Information shown:
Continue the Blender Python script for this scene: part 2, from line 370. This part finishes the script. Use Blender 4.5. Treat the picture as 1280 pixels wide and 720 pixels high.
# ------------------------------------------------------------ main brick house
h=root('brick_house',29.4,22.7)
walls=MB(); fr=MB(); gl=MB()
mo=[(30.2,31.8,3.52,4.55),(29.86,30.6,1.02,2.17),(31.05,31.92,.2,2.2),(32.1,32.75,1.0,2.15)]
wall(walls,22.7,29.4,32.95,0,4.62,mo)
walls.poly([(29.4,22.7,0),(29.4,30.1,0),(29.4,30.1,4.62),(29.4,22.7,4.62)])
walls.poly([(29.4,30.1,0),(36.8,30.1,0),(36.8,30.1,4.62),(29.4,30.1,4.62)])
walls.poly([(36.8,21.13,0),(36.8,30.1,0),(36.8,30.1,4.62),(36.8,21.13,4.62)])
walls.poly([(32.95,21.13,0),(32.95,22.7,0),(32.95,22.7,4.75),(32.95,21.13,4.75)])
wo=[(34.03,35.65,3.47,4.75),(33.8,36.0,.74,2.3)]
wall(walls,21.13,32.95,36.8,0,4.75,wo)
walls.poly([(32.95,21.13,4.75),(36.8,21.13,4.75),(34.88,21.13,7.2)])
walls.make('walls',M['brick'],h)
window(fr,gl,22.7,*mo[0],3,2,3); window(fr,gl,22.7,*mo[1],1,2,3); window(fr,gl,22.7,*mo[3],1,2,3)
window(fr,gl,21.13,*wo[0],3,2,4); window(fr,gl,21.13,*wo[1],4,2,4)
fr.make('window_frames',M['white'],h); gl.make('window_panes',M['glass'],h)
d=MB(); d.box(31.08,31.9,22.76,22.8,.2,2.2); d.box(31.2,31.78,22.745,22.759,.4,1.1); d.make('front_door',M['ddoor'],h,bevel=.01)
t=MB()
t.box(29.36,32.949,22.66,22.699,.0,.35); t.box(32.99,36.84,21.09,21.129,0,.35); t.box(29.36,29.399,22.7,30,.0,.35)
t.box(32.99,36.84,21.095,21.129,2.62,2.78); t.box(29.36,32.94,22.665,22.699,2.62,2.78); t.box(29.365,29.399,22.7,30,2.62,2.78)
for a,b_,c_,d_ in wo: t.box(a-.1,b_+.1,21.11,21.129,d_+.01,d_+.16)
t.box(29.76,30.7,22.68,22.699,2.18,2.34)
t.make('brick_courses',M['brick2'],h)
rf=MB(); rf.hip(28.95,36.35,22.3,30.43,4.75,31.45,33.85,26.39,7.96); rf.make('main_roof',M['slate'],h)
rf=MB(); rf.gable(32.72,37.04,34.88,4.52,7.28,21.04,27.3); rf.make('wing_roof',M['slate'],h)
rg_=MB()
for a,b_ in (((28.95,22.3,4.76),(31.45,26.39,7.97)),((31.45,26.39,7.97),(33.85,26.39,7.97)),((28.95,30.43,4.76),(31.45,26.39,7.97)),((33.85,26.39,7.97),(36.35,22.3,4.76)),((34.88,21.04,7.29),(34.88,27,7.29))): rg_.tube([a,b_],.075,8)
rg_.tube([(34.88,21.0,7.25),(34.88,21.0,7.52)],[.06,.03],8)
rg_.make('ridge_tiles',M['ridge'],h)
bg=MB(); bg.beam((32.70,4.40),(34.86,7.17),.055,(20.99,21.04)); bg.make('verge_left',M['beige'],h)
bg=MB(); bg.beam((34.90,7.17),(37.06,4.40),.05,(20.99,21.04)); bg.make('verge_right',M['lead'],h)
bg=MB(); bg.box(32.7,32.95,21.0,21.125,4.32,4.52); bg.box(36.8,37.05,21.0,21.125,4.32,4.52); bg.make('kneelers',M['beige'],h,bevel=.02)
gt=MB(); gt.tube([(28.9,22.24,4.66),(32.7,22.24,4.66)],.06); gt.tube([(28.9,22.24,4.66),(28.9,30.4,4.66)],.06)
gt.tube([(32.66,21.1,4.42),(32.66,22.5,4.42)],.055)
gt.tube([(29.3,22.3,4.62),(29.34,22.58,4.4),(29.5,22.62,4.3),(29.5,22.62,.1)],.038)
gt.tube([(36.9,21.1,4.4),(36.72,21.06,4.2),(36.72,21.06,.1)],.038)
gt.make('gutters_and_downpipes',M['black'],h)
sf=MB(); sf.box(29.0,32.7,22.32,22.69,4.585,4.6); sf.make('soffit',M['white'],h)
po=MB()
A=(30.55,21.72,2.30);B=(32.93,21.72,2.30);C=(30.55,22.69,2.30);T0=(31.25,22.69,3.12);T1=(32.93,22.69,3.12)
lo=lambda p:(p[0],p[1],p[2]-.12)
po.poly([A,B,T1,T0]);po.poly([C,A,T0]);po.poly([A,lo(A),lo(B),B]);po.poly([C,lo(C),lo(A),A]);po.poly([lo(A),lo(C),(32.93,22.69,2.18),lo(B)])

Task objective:
Output the lines above verbatim and in full.

Result of the exercise:
Continue the Blender Python script for this scene: part 2, from line 370. This part finishes the script. Use Blender 4.5. Treat the picture as 1280 pixels wide and 720 pixels high.
# ------------------------------------------------------------ main brick house
h=root('brick_house',29.4,22.7)
walls=MB(); fr=MB(); gl=MB()
mo=[(30.2,31.8,3.52,4.55),(29.86,30.6,1.02,2.17),(31.05,31.92,.2,2.2),(32.1,32.75,1.0,2.15)]
wall(walls,22.7,29.4,32.95,0,4.62,mo)
walls.poly([(29.4,22.7,0),(29.4,30.1,0),(29.4,30.1,4.62),(29.4,22.7,4.62)])
walls.poly([(29.4,30.1,0),(36.8,30.1,0),(36.8,30.1,4.62),(29.4,30.1,4.62)])
walls.poly([(36.8,21.13,0),(36.8,30.1,0),(36.8,30.1,4.62),(36.8,21.13,4.62)])
walls.poly([(32.95,21.13,0),(32.95,22.7,0),(32.95,22.7,4.75),(32.95,21.13,4.75)])
wo=[(34.03,35.65,3.47,4.75),(33.8,36.0,.74,2.3)]
wall(walls,21.13,32.95,36.8,0,4.75,wo)
walls.poly([(32.95,21.13,4.75),(36.8,21.13,4.75),(34.88,21.13,7.2)])
walls.make('walls',M['brick'],h)
window(fr,gl,22.7,*mo[0],3,2,3); window(fr,gl,22.7,*mo[1],1,2,3); window(fr,gl,22.7,*mo[3],1,2,3)
window(fr,gl,21.13,*wo[0],3,2,4); window(fr,gl,21.13,*wo[1],4,2,4)
fr.make('window_frames',M['white'],h); gl.make('window_panes',M['glass'],h)
d=MB(); d.box(31.08,31.9,22.76,22.8,.2,2.2); d.box(31.2,31.78,22.745,22.759,.4,1.1); d.make('front_door',M['ddoor'],h,bevel=.01)
t=MB()
t.box(29.36,32.949,22.66,22.699,.0,.35); t.box(32.99,36.84,21.09,21.129,0,.35); t.box(29.36,29.399,22.7,30,.0,.35)
t.box(32.99,36.84,21.095,21.129,2.62,2.78); t.box(29.36,32.94,22.665,22.699,2.62,2.78); t.box(29.365,29.399,22.7,30,2.62,2.78)
for a,b_,c_,d_ in wo: t.box(a-.1,b_+.1,21.11,21.129,d_+.01,d_+.16)
t.box(29.76,30.7,22.68,22.699,2.18,2.34)
t.make('brick_courses',M['brick2'],h)
rf=MB(); rf.hip(28.95,36.35,22.3,30.43,4.75,31.45,33.85,26.39,7.96); rf.make('main_roof',M['slate'],h)
rf=MB(); rf.gable(32.72,37.04,34.88,4.52,7.28,21.04,27.3); rf.make('wing_roof',M['slate'],h)
rg_=MB()
for a,b_ in (((28.95,22.3,4.76),(31.45,26.39,7.97)),((31.45,26.39,7.97),(33.85,26.39,7.97)),((28.95,30.43,4.76),(31.45,26.39,7.97)),((33.85,26.39,7.97),(36.35,22.3,4.76)),((34.88,21.04,7.29),(34.88,27,7.29))): rg_.tube([a,b_],.075,8)
rg_.tube([(34.88,21.0,7.25),(34.88,21.0,7.52)],[.06,.03],8)
rg_.make('ridge_tiles',M['ridge'],h)
bg=MB(); bg.beam((32.70,4.40),(34.86,7.17),.055,(20.99,21.04)); bg.make('verge_left',M['beige'],h)
bg=MB(); bg.beam((34.90,7.17),(37.06,4.40),.05,(20.99,21.04)); bg.make('verge_right',M['lead'],h)
bg=MB(); bg.box(32.7,32.95,21.0,21.125,4.32,4.52); bg.box(36.8,37.05,21.0,21.125,4.32,4.52); bg.make('kneelers',M['beige'],h,bevel=.02)
gt=MB(); gt.tube([(28.9,22.24,4.66),(32.7,22.24,4.66)],.06); gt.tube([(28.9,22.24,4.66),(28.9,30.4,4.66)],.06)
gt.tube([(32.66,21.1,4.42),(32.66,22.5,4.42)],.055)
gt.tube([(29.3,22.3,4.62),(29.34,22.58,4.4),(29.5,22.62,4.3),(29.5,22.62,.1)],.038)
gt.tube([(36.9,21.1,4.4),(36.72,21.06,4.2),(36.72,21.06,.1)],.038)
gt.make('gutters_and_downpipes',M['black'],h)
sf=MB(); sf.box(29.0,32.7,22.32,22.69,4.585,4.6); sf.make('soffit',M['white'],h)
po=MB()
A=(30.55,21.72,2.30);B=(32.93,21.72,2.30);C=(30.55,22.69,2.30);T0=(31.25,22.69,3.12);T1=(32.93,22.69,3.12)
lo=lambda p:(p[0],p[1],p[2]-.12)
po.poly([A,B,T1,T0]);po.poly([C,A,T0]);po.poly([A,lo(A),lo(B),B]);po.poly([C,lo(C),lo(A),A]);po.poly([lo(A),lo(C),(32.93,22.69,2.18),lo(B)])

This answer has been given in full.